Review the lines that follow and copy each one that contains the word "scene".

→ **DATA SEGMENT**
·····

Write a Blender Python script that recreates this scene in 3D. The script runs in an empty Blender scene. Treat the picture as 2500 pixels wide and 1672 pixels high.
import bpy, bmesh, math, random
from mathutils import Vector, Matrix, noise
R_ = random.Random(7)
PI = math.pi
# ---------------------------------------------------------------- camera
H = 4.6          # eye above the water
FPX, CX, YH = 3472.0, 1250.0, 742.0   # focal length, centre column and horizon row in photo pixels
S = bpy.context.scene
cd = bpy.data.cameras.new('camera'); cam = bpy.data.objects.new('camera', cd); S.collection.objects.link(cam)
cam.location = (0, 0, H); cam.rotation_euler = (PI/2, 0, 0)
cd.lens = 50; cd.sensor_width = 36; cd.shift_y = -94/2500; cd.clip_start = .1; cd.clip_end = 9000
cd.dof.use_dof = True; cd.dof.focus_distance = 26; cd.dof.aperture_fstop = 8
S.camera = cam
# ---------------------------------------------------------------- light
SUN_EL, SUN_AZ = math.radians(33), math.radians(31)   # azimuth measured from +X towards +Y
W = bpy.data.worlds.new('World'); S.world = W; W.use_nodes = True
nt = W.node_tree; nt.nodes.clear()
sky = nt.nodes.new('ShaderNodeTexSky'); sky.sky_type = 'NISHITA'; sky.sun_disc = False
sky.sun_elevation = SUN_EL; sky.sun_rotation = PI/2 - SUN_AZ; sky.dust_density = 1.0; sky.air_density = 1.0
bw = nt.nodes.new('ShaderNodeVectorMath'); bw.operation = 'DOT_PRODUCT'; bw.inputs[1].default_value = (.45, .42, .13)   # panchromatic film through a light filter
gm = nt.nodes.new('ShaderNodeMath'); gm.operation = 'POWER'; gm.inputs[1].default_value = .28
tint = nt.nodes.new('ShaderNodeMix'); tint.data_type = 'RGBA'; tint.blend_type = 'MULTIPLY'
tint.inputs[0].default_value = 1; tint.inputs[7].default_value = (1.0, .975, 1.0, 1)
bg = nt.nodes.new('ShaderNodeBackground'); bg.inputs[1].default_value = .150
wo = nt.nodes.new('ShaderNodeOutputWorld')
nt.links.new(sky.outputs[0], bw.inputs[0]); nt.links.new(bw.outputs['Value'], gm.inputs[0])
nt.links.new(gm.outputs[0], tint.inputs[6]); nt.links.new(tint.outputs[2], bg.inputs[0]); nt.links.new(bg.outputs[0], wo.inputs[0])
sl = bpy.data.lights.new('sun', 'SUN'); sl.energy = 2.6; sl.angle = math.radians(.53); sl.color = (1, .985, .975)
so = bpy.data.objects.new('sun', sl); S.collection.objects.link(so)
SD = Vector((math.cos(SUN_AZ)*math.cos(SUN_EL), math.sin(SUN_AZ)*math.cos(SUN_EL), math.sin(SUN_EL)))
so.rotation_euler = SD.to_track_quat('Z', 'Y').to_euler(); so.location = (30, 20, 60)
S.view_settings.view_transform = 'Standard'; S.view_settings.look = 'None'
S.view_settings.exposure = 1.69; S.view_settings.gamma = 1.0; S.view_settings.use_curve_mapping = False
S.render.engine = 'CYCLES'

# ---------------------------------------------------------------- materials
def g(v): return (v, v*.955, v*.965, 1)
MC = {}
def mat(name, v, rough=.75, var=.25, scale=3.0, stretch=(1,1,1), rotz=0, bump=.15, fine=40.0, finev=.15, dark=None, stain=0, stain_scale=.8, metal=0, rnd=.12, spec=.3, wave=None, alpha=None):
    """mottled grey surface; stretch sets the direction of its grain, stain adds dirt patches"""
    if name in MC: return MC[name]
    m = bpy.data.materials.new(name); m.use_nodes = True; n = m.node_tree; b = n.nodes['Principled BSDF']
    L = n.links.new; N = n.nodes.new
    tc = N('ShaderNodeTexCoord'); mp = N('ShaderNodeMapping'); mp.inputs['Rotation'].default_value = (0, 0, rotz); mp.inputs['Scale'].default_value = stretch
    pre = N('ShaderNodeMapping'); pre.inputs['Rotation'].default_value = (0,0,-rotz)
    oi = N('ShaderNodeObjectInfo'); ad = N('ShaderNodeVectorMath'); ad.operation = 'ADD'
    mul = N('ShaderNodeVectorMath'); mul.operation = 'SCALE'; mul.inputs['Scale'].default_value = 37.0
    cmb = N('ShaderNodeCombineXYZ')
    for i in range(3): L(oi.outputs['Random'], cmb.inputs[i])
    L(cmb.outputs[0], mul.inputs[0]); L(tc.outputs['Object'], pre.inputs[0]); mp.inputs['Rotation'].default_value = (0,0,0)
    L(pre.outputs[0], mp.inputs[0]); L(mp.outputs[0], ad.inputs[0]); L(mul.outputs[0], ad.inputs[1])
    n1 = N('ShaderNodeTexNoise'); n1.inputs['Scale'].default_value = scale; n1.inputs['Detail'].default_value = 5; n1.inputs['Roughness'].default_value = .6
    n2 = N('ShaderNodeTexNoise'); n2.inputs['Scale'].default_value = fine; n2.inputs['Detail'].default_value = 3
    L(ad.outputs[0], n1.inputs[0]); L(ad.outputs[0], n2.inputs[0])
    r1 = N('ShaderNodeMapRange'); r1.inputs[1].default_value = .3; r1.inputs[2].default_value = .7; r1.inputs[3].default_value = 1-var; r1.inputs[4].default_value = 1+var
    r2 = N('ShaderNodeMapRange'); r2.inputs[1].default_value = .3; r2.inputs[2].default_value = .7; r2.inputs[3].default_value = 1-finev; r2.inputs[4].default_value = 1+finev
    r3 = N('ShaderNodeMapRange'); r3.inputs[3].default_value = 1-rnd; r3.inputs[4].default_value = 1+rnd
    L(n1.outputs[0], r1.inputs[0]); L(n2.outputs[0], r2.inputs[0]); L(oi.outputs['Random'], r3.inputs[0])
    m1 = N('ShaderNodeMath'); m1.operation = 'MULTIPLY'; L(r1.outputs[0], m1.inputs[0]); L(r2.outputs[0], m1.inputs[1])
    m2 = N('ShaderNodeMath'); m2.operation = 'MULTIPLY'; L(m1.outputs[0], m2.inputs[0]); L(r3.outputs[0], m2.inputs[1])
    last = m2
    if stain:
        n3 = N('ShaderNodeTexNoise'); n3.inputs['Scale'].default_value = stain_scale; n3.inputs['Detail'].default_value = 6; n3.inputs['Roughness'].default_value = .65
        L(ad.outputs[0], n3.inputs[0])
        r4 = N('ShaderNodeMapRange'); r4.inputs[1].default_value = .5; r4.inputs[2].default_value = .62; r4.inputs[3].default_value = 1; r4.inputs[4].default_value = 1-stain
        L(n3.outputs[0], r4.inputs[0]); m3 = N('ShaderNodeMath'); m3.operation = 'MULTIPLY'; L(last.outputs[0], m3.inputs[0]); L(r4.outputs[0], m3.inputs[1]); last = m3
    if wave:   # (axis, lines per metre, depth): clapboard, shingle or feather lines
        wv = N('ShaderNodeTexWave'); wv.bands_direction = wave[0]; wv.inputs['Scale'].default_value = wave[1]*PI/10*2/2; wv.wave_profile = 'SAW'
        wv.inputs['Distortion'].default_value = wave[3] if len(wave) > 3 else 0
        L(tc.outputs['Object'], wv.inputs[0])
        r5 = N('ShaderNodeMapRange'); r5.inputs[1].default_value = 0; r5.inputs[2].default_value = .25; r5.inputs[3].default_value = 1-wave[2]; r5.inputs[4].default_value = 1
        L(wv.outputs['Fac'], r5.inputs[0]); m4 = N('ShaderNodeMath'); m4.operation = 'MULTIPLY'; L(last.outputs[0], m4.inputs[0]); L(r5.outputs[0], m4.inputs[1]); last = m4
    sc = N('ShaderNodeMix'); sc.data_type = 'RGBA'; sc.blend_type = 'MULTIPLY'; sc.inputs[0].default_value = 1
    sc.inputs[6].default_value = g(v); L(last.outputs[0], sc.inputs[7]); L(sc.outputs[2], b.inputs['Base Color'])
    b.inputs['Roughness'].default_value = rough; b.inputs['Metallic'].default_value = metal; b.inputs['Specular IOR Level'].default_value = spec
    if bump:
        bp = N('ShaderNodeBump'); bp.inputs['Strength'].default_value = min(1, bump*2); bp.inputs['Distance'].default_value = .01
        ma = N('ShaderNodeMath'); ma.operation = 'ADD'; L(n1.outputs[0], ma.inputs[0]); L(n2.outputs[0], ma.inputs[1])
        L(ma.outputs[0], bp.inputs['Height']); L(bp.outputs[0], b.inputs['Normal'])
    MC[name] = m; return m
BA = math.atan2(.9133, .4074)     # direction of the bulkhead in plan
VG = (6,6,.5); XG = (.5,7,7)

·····

→ **FULL RESPONSE**
Write a Blender Python script that recreates this scene in 3D. The script runs in an empty Blender scene. Treat the picture as 2500 pixels wide and 1672 pixels high.
S = bpy.context.scene